Stored data |

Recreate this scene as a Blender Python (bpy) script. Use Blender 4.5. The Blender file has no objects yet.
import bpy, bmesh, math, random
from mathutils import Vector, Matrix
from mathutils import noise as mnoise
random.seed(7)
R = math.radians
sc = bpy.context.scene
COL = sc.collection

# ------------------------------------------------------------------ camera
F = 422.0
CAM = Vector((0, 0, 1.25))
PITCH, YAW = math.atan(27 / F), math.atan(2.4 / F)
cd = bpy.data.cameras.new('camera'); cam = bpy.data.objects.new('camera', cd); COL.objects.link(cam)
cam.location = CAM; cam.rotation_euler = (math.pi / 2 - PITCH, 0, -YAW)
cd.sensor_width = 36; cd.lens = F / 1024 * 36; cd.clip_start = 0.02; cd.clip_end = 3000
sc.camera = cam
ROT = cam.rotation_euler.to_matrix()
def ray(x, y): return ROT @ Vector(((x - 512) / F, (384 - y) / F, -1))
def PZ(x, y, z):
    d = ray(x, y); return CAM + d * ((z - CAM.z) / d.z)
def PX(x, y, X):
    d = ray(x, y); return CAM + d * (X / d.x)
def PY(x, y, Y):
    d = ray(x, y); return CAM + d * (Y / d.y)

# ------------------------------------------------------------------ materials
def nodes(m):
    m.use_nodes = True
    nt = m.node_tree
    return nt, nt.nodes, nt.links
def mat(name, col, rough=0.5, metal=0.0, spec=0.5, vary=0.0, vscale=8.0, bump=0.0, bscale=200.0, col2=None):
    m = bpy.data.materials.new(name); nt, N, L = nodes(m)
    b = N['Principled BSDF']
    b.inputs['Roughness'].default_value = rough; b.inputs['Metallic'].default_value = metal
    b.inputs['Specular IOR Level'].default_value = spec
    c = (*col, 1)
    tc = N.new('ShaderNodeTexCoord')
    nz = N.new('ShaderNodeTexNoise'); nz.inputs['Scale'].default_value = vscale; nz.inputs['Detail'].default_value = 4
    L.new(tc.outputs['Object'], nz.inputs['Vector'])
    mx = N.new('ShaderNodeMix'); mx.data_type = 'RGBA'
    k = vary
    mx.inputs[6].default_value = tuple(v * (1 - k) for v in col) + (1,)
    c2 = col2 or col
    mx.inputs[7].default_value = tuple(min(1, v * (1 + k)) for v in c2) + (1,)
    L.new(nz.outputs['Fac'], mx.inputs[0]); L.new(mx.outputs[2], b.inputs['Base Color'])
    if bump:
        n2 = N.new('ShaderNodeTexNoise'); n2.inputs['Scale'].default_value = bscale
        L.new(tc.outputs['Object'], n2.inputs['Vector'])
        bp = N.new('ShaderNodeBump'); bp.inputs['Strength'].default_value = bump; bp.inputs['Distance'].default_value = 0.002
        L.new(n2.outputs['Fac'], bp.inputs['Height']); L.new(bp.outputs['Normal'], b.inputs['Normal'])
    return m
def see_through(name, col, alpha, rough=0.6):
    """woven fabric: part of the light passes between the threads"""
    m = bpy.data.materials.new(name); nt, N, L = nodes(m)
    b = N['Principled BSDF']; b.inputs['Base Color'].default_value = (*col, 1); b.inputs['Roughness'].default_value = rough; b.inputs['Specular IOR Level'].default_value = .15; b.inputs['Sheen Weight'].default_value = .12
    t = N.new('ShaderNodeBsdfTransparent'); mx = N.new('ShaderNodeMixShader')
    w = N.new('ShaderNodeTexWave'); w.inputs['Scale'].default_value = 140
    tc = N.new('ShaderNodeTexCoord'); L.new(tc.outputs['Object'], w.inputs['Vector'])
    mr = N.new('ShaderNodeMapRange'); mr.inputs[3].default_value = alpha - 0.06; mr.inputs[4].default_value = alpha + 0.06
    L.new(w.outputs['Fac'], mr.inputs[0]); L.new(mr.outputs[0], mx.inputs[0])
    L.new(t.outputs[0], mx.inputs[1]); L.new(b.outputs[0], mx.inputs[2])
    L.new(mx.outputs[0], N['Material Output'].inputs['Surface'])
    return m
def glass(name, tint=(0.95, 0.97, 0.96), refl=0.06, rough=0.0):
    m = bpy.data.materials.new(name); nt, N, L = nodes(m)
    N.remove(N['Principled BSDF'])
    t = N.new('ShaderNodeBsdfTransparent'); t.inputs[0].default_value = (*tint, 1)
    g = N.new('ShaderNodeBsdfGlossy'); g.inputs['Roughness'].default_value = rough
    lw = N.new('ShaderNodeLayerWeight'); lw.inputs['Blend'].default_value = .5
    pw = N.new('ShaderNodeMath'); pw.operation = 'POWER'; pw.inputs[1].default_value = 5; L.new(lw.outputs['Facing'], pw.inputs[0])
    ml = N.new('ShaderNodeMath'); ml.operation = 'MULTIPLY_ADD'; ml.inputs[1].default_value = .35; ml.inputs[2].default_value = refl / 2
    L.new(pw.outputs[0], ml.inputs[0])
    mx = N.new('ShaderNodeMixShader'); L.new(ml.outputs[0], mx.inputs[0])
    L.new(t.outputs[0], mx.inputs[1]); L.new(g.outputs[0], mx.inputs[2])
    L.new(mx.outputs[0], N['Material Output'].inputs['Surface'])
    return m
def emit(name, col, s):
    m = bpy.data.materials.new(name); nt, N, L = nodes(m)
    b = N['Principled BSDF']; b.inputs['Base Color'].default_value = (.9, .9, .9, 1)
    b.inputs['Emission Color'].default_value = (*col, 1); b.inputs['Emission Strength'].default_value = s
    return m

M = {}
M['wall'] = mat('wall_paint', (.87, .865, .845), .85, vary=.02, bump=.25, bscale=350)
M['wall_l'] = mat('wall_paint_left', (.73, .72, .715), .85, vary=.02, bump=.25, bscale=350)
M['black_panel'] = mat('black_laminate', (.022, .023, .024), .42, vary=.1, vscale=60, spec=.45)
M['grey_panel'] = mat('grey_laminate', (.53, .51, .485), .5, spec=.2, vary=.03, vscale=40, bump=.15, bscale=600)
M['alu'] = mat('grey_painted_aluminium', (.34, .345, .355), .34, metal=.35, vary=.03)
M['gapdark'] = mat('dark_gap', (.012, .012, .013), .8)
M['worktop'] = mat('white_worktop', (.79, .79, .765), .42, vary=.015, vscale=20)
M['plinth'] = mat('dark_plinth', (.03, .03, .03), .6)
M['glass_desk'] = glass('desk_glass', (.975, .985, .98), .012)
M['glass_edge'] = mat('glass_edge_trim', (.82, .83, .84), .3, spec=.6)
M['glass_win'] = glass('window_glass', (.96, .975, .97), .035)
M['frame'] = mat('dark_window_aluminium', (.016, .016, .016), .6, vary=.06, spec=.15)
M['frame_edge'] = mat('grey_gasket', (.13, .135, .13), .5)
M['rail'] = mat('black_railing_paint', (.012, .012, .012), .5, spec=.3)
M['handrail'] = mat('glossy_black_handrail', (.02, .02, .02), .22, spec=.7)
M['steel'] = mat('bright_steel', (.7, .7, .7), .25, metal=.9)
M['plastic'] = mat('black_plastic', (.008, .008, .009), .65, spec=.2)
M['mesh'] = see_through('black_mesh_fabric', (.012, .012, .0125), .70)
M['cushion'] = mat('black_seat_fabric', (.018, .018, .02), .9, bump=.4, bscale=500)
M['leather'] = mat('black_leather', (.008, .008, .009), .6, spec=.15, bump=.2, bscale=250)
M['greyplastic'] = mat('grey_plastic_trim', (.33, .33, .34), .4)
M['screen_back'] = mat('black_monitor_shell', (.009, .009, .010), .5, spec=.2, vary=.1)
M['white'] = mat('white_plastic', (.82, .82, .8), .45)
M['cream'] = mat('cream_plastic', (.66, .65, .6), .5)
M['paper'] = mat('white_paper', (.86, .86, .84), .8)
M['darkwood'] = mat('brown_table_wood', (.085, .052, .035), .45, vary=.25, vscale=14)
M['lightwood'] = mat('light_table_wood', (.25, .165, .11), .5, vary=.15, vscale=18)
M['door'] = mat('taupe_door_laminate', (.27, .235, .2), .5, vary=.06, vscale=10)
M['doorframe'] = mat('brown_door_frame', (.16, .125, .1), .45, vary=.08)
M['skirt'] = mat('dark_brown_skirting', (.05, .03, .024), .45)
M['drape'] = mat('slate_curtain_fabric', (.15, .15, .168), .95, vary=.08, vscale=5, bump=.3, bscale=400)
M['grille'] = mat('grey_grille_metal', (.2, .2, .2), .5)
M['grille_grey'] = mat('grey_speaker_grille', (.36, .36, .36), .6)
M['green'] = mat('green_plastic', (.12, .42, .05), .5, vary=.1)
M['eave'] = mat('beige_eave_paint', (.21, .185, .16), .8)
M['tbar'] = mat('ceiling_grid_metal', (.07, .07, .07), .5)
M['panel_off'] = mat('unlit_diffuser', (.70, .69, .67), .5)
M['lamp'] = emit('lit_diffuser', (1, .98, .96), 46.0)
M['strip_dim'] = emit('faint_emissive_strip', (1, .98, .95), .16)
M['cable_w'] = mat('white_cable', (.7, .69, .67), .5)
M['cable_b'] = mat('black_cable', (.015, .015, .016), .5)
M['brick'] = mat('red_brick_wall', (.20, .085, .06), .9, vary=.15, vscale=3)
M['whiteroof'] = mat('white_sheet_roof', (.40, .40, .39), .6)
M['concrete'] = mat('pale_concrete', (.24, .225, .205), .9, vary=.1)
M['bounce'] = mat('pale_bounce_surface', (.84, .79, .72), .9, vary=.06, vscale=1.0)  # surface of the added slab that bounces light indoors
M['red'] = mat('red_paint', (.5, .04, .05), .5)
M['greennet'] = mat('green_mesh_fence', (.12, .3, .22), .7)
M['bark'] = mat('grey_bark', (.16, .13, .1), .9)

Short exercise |
Starting at the first line of the listing, retype every line up to and including the one with "COL = sc.collection".

Exercise solution |
Recreate this scene as a Blender Python (bpy) script. Use Blender 4.5. The Blender file has no objects yet.
import bpy, bmesh, math, random
from mathutils import Vector, Matrix
from mathutils import noise as mnoise
random.seed(7)
R = math.radians
sc = bpy.context.scene
COL = sc.collection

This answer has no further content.